After his first work to become well-known, The Age of Bronze, because of the perfection of its realism became subject to accusations that he had made the cast directly from the subject’s body instead of sculpting the figure by hand, Rodin broke with the conventions of classical sculpture and idealised beauty. Instead, he created new images of the human body that reflected the ruptures, complexities, and uncertainties of the modern age through their emphasis on process, materiality, and creative accident rather than perfect finish.

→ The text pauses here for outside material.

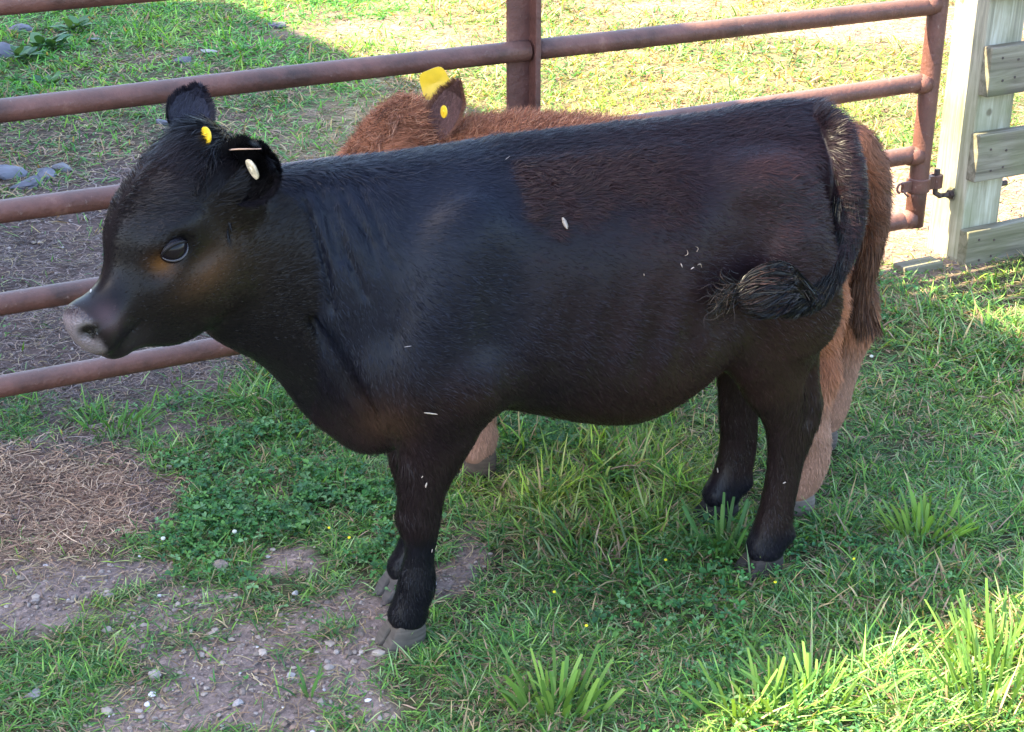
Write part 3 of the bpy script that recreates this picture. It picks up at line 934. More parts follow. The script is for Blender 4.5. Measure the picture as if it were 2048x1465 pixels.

During the making of The Gates of Hell, Rodin built up a collection of individually modelled heads, arms, and legs. Small hands, especially, filled drawer after drawer in his studio. Rodin liked to call them ‘abattis’ (giblets). Rilke wrote of the way the sculptor has ‘made hands, independent, small hands which without forming part of a body are still alive.’

For Rodin, the damaged state of ancient statues seemed to heighten their expressive power and so his work features fragments, assemblages, decapitations, truncations, dismemberments, and amputations. Violence has been done to the majority of the plaster works included in The Making of Rodin. These sculptures are in torment still.

Suffering was the making of Rodin. It was his empathetic depiction of suffering through fragmentation, assemblage and more that broke the rules of classical sculpture and irrevocably changed modern art.